Some Viscera is the sophomore album of Lakshmi Ramgopal’s multidisciplinary project Lykanthea. Released on December 13, the album forms part of a larger work of dance theater that premiered at the Museum of Contemporary Art Chicago earlier this year. Presenting a hypnotic blend of ambient balladry, orchestral gestures, and the Carnatic music of Ramgopal’s upbringing, it gives new form to the haunting cycles of her synthy debut Migration (2014).

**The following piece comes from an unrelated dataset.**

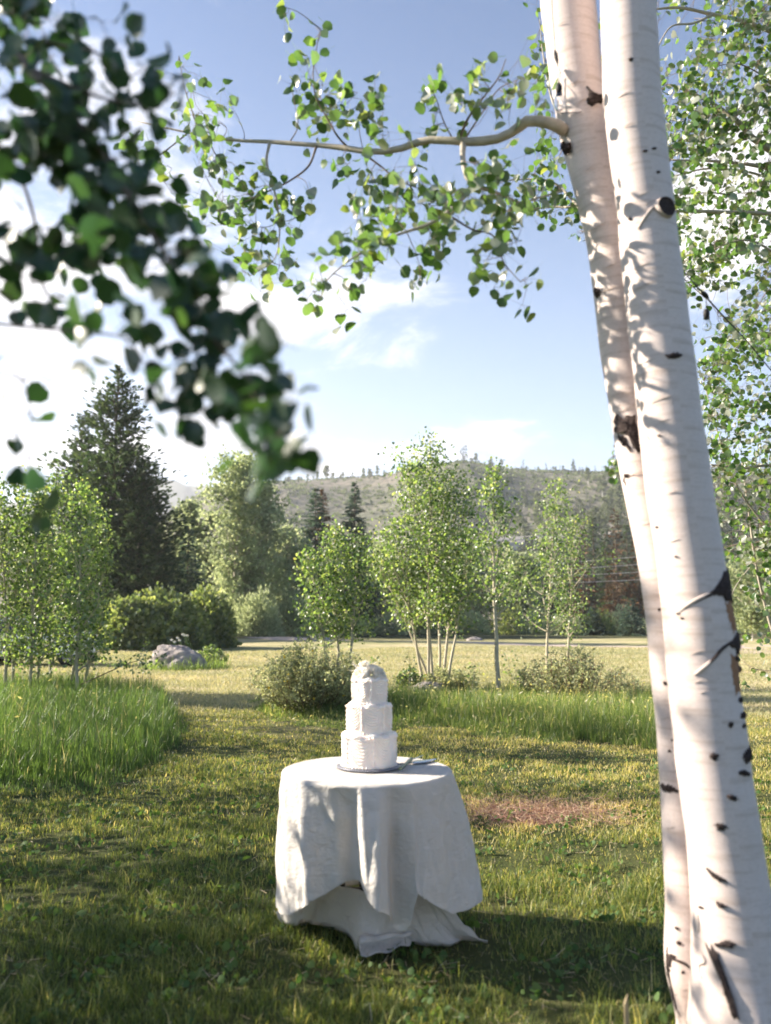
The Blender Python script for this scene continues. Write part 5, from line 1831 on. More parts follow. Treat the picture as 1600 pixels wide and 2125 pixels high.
def cloth_part(name, V, UVg, parent, wrap=False, thick=.0016):
    nv, nu = V.shape[:2]
    g = Geo().add(V.reshape(-1, 3), grid_quads(nu, nv, wrap))
    o = part(name, g, M_cloth, parent)
    me = o.data
    uvl = me.uv_layers.new(name='UVMap')
    li = np.zeros(len(me.loops), int)
    me.loops.foreach_get('vertex_index', li)
    uvl.data.foreach_set('uv', UVg.reshape(-1, 2)[li].astype(np.float32).ravel())
    md = o.modifiers.new('thick', 'SOLIDIFY')
    md.thickness = thick
    md.offset = -1
    return o


# top disc and skirt in one piece
nr = 26
top = np.zeros((nr, NU, 3))
tuv = np.zeros((nr, NU, 2))
for i, f in enumerate(np.linspace(0.004, .997, nr)):
    p = np.array([TX, TY, TZ]) + dirs * TR_ * f
    p[:, 2] += wob(p, 4.5, 3, 5) * .0011
    top[i] = p
    tuv[i, :, 0] = p[:, 0]
    tuv[i, :, 1] = p[:, 1]
cloth_part('drape', np.concatenate([top, V]), np.concatenate([tuv, UVc]), cloth, True)
# hem band: a thin rolled edge
hemg = Geo()
hv = np.vstack([V[-1], V[-1][:1]])
hemg.add(*tube(hv + (0, 0, .001), .0022, 6, False)[:2])
part('hem', hemg, M_cloth, cloth)


# --- cloth lying on the grass: lofts between a hidden upper edge and the outline on the ground
def loft(name, up, low, upY, zlift, seed, n=90, m=34, sag=.0, wr_amp=.012, crestf=.35):
    def curve(pts):
        pts = np.array(pts, float)
        return smooth_path(pts, n)
    U_ = curve([at(x, y, Y_) for (x, y), Y_ in zip(up, upY)])
    G_ = []
    for (x, y) in low:
        p = ground(x, y, zlift)
        G_.append(p)
    G_ = curve(G_)
    t = np.linspace(0, 1, m)
    Vv = np.zeros((m, n, 3))
    uvv = np.zeros((m, n, 2))
    L = np.concatenate([[0], np.cumsum(np.linalg.norm(np.diff(G_, axis=0), axis=1))])
    for i, q in enumerate(t):
        p = U_ * (1 - q) + G_ * q
        zc = U_[:, 2] * (1 - q) ** 1.7 + G_[:, 2] * (1 - (1 - q) ** 1.7)
        p[:, 2] = zc
        s_ = np.linspace(0, 1, n)
        w1 = np.sin(s_ * 23 + q * 5 + seed) * np.sin(s_ * 7 + 2 * q + seed) + .6 * np.sin(s_ * 41 + seed * 2 - q * 7)
        p[:, 2] += np.maximum(0, w1) * wr_amp * math.sin(math.pi * min(.95, q * .8 + .12)) + wob(p, 4, 3, seed) * .004
        p[:, 2] = np.maximum(p[:, 2], .012)
        Vv[i] = p
        uvv[i, :, 0] = L
        uvv[i, :, 1] = q * .35
    # turned-under edge
    last = Vv[-1].copy()
    last[:, 2] -= .012
    last[:, 1] += .006
    Vv = np.concatenate([Vv, last[None]])
    uvv = np.concatenate([uvv, uvv[-1:] + (0, .01)])
    return cloth_part(name, Vv, uvv, cloth)


loft('spilled_fold', [(588, 1850), (612, 1858), (650, 1862), (690, 1840), (730, 1842), (770, 1856), (800, 1870), (830, 1882)],
     [(568, 1888), (584, 1912), (612, 1920), (650, 1914), (690, 1924), (726, 1940), (740, 1966), (775, 1971), (812, 1958), (852, 1948)], [3.93, 3.88, 3.83, 3.81, 3.80, 3.78, 3.74, 3.72], .016, 1, n=150, m=50, wr_amp=.024)
loft('spilled_fold', [(800, 1850), (830, 1848), (850, 1850), (880, 1862), (910, 1880), (945, 1892)],
     [(830, 1948), (862, 1955), (900, 1960), (938, 1958), (962, 1948), (1012, 1952)], [3.76, 3.76, 3.77, 3.77, 3.77, 3.78], .022, 4, wr_amp=.018)
# curled roll at the front
g0 = ground(728, 1938, .035)
g1 = ground(838, 1930, .035)
n, m = 40, 30
Vv = np.zeros((m, n, 3))
uvv = np.zeros((m, n, 2))
A0, A1 = ground(750, 1960, .055), ground(850, 1946, .045)
for i in range(m):
    q = i / (m - 1)
    for j in range(n):
        s_ = j / (n - 1)
        base_ = A0 * (1 - s_) + A1 * s_
        # spiral: starts on the ground in front, goes up over and curls in
        ang = -1.9 + q * 4.6
        r_ = (.046 - .020 * q) * (1 - .25 * s_) + .008 * math.sin(s_ * 14)
        p = base_ + np.array([.03 * math.sin(q * 3) * (s_ - .4), -.015 + math.cos(ang) * r_ * .9 - (.055 * max(0, 1 - q * 4) * (1 - abs(s_ - .35) * 1.2)), math.sin(ang) * r_ * .75 + .012])
        p[2] = max(p[2], .010)
        Vv[i, j] = p
        uvv[i, j] = (s_ * .25, q * .2)
cloth_part('curled_hem', Vv, uvv, cloth)
tip_ = ground(569, 1889, .03)

# --- cake
cake = None
CXp, CYp = 766, TY + .035
CC = at(CXp, 1572, CYp)
cx_ = CC[0]
z0 = TZ + .004
bz = z0
board = empty('cake_board', (cx_, CYp, z0), 'round silver board with a beaded rim under the cake', 'cake board')
Vv, Q = lathe([(0, bz), (.146, bz), (.150, bz + .003), (.150, bz + .008), (.146, bz + .011), (0, bz + .011)], (cx_, CYp, 0), 96)
part('plate', Geo().add(Vv, Q), M_pewter, board)
g = Geo()
for k in range(84):
    a = k / 84 * 2 * np.pi
    Vb, Qb = lathe([(.0001, -.0042), (.003, -.003), (.0042, 0), (.003, .003), (.0001, .0042)], (cx_ + .1515 * math.cos(a), CYp + .1515 * math.sin(a), bz + .0055), 6)
    g.add(Vb, Qb)
part('beaded_rim', g, M_pewter, board, kind='stuff')
cake = empty('wedding_cake', (cx_, CYp, bz + .011), 'three tiered ivory wedding cake with draped icing swags', 'cake')


def tier(rad, zb, h, nsw, phase, seed, rows=7):
    nu, nv = 420, 90
    th = np.linspace(0, 2 * np.pi, nu, endpoint=False)
    prof = []
    # up the side, over the rounded shoulder, in to the centre
    vv = np.linspace(0, 1, nv)
    V = np.zeros((nv, nu, 3))
    sw = 2 * np.pi / nsw
    u = ((th + phase) % sw) / sw          # 0..1 across a swag
    uc = (u - .5) * 2
    for i, v in enumerate(vv):
        if v < .78:
            z = v / .78 * h
            r = rad * np.ones(nu)
            zn = z / h
            # nested draped threads
            nz = np.sin(th * 7 + seed) * .012 + np.sin(th * 19 + zn * 9) * .008 + np.sin(th * 3.0 - zn * 4 + seed) * .02
            hang_ = zn - (uc ** 2) * .34 + nz
            band = (hang_ > .16) & (zn < .97)
            phs = (hang_ - .16) / .80 * rows
            rel = (.5 + .5 * np.cos(phs * 2 * np.pi)) ** 1.5
            fall = np.clip((1 - np.abs(uc)) * 5, .15, 1)
            r = r + np.where(band, rel * .0052 * fall * (.85 + .25 * np.sin(th * 5 + zn * 11 + seed) * np.sin(th * 13 + seed)), 0)
            # lumpy gathers where two swags meet
            gat = np.exp(-((1 - np.abs(uc)) / .09) ** 2)
            r += gat * (.0075 + .002 * np.sin(zn * 40 + seed)) * (zn > .12)
            # soft scalloped foot
            r += .004 * np.exp(-(zn / .06) ** 2) * (1 + .6 * np.sin(th * 34))
            r += .0015 * np.sin(th * 5 + seed) + .001 * np.sin(th * 11 + zn * 5)
            r += .006 * np.exp(-((zn - .96) / .05) ** 2) * (.6 + .4 * np.sin(th * 16 + seed) * np.sin(th * 7))
            zz_ = np.full(nu, zb + z) + .003 * np.sin(th * 9 + seed) * zn
        else:
            q = (v - .78) / .22
            if q < .35:
                a = q / .35 * math.pi / 2
                rc = .010
                r = (rad - rc + rc * math.cos(a)) * np.ones(nu) + .004 * math.cos(a) * (.6 + .4 * np.sin(th * 16 + seed))
                zz_ = zb + h + rc * math.sin(a) * .8 + .003 * np.sin(th * 9 + seed)
            else:
                f = (1 - (q - .35) / .65)
                r = (rad - .010) * f * np.ones(nu) + .0005
                zz_ = zb + h + .008 + .003 * np.sin(th * 9 + seed) * f
        V[i] = np.stack([cx_ + r * np.cos(th), CYp + r * np.sin(th), zz_ * np.ones(nu)], -1)
    g = Geo().add(V.reshape(-1, 3), grid_quads(nu, nv, True))
    return part('cake_tier', g, M_icing, cake)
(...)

Ramgopal weaves her characteristically raw, emotive vocals and the warmth of the sruti box with the voice of Asha Rowland, strings of Johanna Brock and Erica Miller, and vibraphone of Ben Zucker.

Together, they draw on avian and floral motifs from Indian classical dance, medieval Sanskrit poetry, and the literary movements of India’s independence struggle to create an ecological imaginary that transcends temporal boundaries.

Over four lullabies and brief interludes inspired by South Asian birds, Ramgopal responds to the death of her maternal grandmother, the births of her nieces, and her own ambivalent relationship to motherhood. Simultaneously self-reflexive, Some Viscera considers its own place in a longer trajectory of cultural knowledge and breakdown. Through the historical and personal, Some Viscera takes flight.